Live television events, such as award shows or concerts featuring Jennifer Lopez or John Legend ripping up the stage, can make a TV audience feel like they’re sitting in the front row. But are they the same thing as a taped show of a comic standing at the mic? The Emmys don’t think so, which is why they’ve reorganized the previously murky variety special class categories into variety special (live) and variety special (pre-recorded).
“[Now] it’s a more apples-to-apples competition, with live-to-air variety specials in one category and live-to-tape variety specials in another,” says John Leverence, senior vice president of awards at the Television Academy.
With “special class” a loose term, prior years saw a mélange of diverse special events crowded together and competing against each other. But producers who have worked on both types of special programs maintain that nothing rivals the high-stakes of live shows.
“The energy, the spontaneity, when you capture that moment — that translates to viewers at home,” says Bart Stephens, executive producer of “DirecTV Now Super Saturday Night: Jennifer Lopez,” which aired live on AT&T Audience Network. Her pre-Super Bowl concert could have been taped, Stephens acknowledges, but “we feel it is a better presentation live.”
The first new category honors the specialized art form of live television, which includes split-second decision-making by producers and the need to be flexible as the unexpected occurs.
“You can cue a musician, you can’t cue a lioness on the hunt,” says Al Berman, executive producer of National Geographic’s “Earth Live.” “It was the feeling of breaking news … and you don’t know where the information is going to come from next and where the video is going to come from.”
A program like “Earth Live” will compete against standard-bearers such as the Grammys, which Berman acknowledges are “great shows … produced by wonderfully talented people.” But what he thinks sets his apart is that it accomplished something never done before — it broadcast simultaneously from 26 countries on six continents.
Some producers, such as Andrew C. Wilk of PBS’ “Live From Lincoln Center,” will hedge bets and submit in both categories. “Falsettos” will vie in the pre-recorded category while his New Year’s Eve special falls under the live section.
“Special class used to be a safe haven for shows that were neither fish nor fowl,” Wilk says. “Then it got flooded with awards shows. How do we compete with the Tonys and the Oscars or the halftime show at the Super Bowl? They ruined the safe haven, and they mucked it up for the shows that were truly special class. This may prove to be better.”
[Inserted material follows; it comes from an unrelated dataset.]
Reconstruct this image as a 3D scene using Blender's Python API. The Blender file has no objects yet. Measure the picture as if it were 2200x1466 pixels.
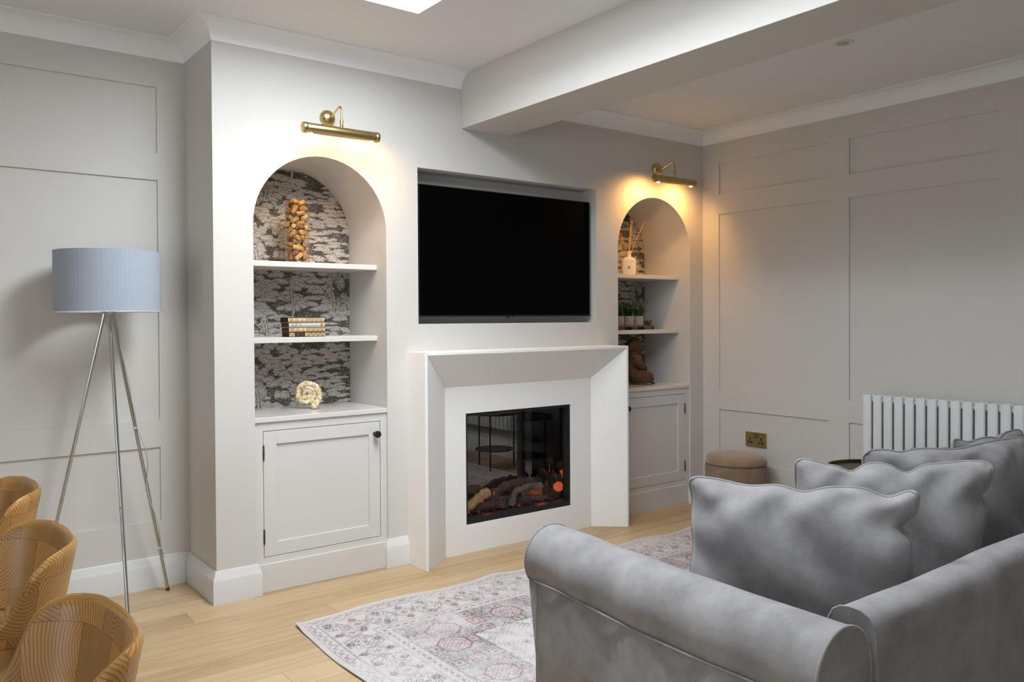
import bpy, bmesh, math, random
import numpy as np
from mathutils import Vector, Matrix
random.seed(7); RNG = np.random.default_rng(7)
PI = math.pi
S = bpy.context.scene
COL = S.collection

# ------------------------------------------------------------------ camera, world, light, exposure
def rig():
    yaw, pitch, roll = 0.6502, -0.0128, -0.00567
    fw = Vector((math.sin(yaw), math.cos(yaw), 0)); rt = Vector((math.cos(yaw), -math.sin(yaw), 0)); up = Vector((0, 0, 1))
    f2 = math.cos(pitch)*fw + math.sin(pitch)*up; u2 = math.cos(pitch)*up - math.sin(pitch)*fw
    r3 = math.cos(roll)*rt + math.sin(roll)*u2; u3 = math.cos(roll)*u2 - math.sin(roll)*rt
    cd = bpy.data.cameras.new('camera'); cd.sensor_width = 36; cd.lens = 1749.72*36/2200
    cd.shift_y = (707.07-733)/2200; cd.clip_start = .02
    co = bpy.data.objects.new('camera', cd); COL.objects.link(co)
    m = Matrix((r3, u3, -f2)).transposed().to_4x4(); m.translation = (-1.07746, -3.48924, 1.2)
    co.matrix_world = m; S.camera = co
rig()
vs = S.view_settings
S.display_settings.display_device = 'sRGB'
vs.view_transform = 'Standard'; vs.look = 'None'; vs.gamma = 1; vs.use_curve_mapping = False
vs.exposure = 0.19
W_ = bpy.data.worlds.new('overcast_sky'); S.world = W_; W_.use_nodes = True
W_.node_tree.nodes['Background'].inputs[0].default_value = (.80, .90, 1.0, 1)
W_.node_tree.nodes['Background'].inputs[1].default_value = 1.0
def area(name, loc, rot, sx, sy, power, col):
    l = bpy.data.lights.new(name, 'AREA'); l.shape = 'RECTANGLE'; l.size = sx; l.size_y = sy; l.energy = power; l.color = col
    o = bpy.data.objects.new(name, l); COL.objects.link(o); o.location = loc; o.rotation_euler = rot; return o
# daylight coming down through the roof light, and through the glazed doors behind and beside the camera
area('roof_light_daylight', (0.34, -1.54, 2.60), (0, 0, 0), .61, 1.88, 80, (.865, .94, 1.0))
area('garden_door_daylight', (-2.0, -5.52, 1.15), (PI/2, 0, 0), 3.6, 2.1, 3, (.95, .98, 1.0))
area('side_window_daylight', (-4.42, -3.35, 1.3), (PI/2, 0, -PI/2), 2.6, 1.8, 31, (.90, .96, 1.0))

# ------------------------------------------------------------------ helpers
def org(p):
    v = Vector((0, 0, 0))
    while p is not None: v += p.location; p = p.parent
    return v
def put(o, parent):
    COL.objects.link(o)
    if parent is not None: o.parent = parent
def tag(o, label=None, cat=None, group=None, kind=None):
    if label: o['label'] = label
    if cat: o['category'] = cat
    if group: o['group'] = group
    if kind: o['kind'] = kind
    return o
def thing(name, loc, label, cat, group=None):
    o = bpy.data.objects.new(name, None); o.empty_display_size = .05; COL.objects.link(o); o.location = loc
    return tag(o, label, cat, group)
def copy_tree(o, parent=None):
    c = o.copy(); COL.objects.link(c)
    if parent is not None: c.parent = parent
    for ch in list(o.children): copy_tree(ch, c)
    return c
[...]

With more clearly defined parameters, executive producers submitting programs in both categories are mostly embracing the revision.
“It is actually a more accurate way to discern and compare,” says Marc Platt, an executive producer of “A Christmas Story Live!” on Fox and “Jesus Christ Superstar Live in Concert” on NBC. “Perhaps it makes it more competitive, and in that regard it seems apt to me to do that.”
But Ken Ehrlich, longtime executive producer of the Grammys on CBS, who has also produced the Emmys, is less sold on the new rule classification in place this year.
“I have watched the categories at the Emmys proliferate,” Ehrlich says. “They never seem to get it right.”